From the Farm Field to the School Cafeteria

Husker Home Place

Joyce Rice has the energy and the attitude to do great things for Central City students.

Published on: April 6, 2011

Joyce Rice has the energy and the attitude to do great things for Central City students.

Joyce Rice is a ball of energy. The food services director for Central City schools feeds 700 students each day, and she has enthusiasm to spare. She is a farmer at heart, and she thinks like farmers think.

She was dissatisfied with the food students at Central City were being fed and she decided to start looking for locally raised, healthy food to place on the menu at school. Joyce contacted several local farmers in the region that produce fruit and vegetables, including the Helgoth family of St. Libory.

Helgoths raise corn and soybeans, and their produce business has been going strong since 1954. They grow sweet corn, potatoes, tomatoes, peppers, eggplant, melons, cucumbers, squash, pumpkins, cabbage and more, marketing most of what they grow through their own roadside stand and through local farmers’ markets.

Most folks say that kids won’t eat fruit and vegetables, no matter what. But Joyce didn’t accept that attitude. Once she started purchasing locally raised fruit and vegetables from area farmers for the students, consumption of these foods skyrocketed by nearly 200%.

She told a group of folks gathered for a Farm to School meeting in Hartington recently that it took some time in experimenting with different recipes and learning how much to order and how to get the produce to the school. The cost to the school has been less than when fresh produce was sourced from other places. She believes it was well worth the effort, and the students have shown their appreciation by eating what she has sourced from local farmers.

It has been a good deal for farmers like the Helgoths too, who now sell their fresh produce to schools in Grand Island, Centura and Wood River as well.

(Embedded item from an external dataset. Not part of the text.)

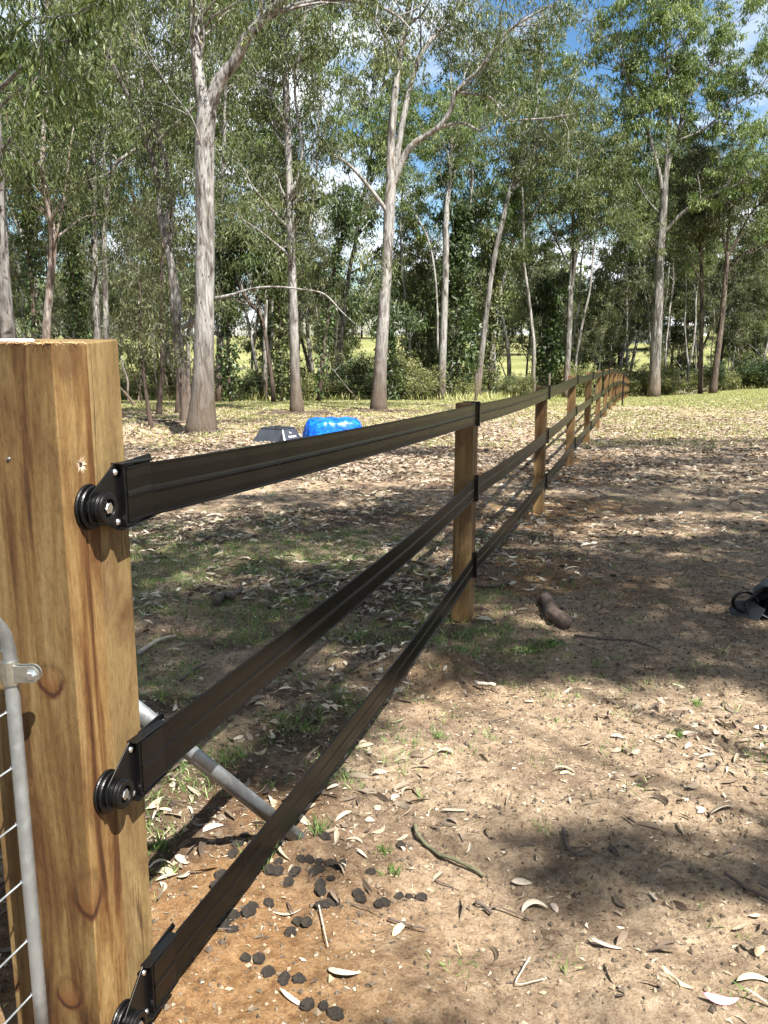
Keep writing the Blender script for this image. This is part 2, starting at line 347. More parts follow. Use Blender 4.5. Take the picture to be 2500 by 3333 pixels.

Farmers come in all shapes and sizes. We raise all kinds of things, not just corn, soybeans, wheat and cattle. Many farmers raise grain, livestock, produce and have other farm enterprises like tours, pumpkin patches, tree nurseries and hunting adventures.

The common thread for farmers is that they are able to utilize the natural resources from their land, including sweat and human creativity, to make a living. The Helgoths are doing that. And Joyce Rice, bless her heart, is promoting local agriculture and good food raised in her own neighborhood, to the students and staff at Central City.

If Joyce’s locally raised food idea catches on in school cafeterias across the state, the problem might not be demand, but finding enough producers to fill the need. And students will be reminded each day at dinner time where their food actually comes from.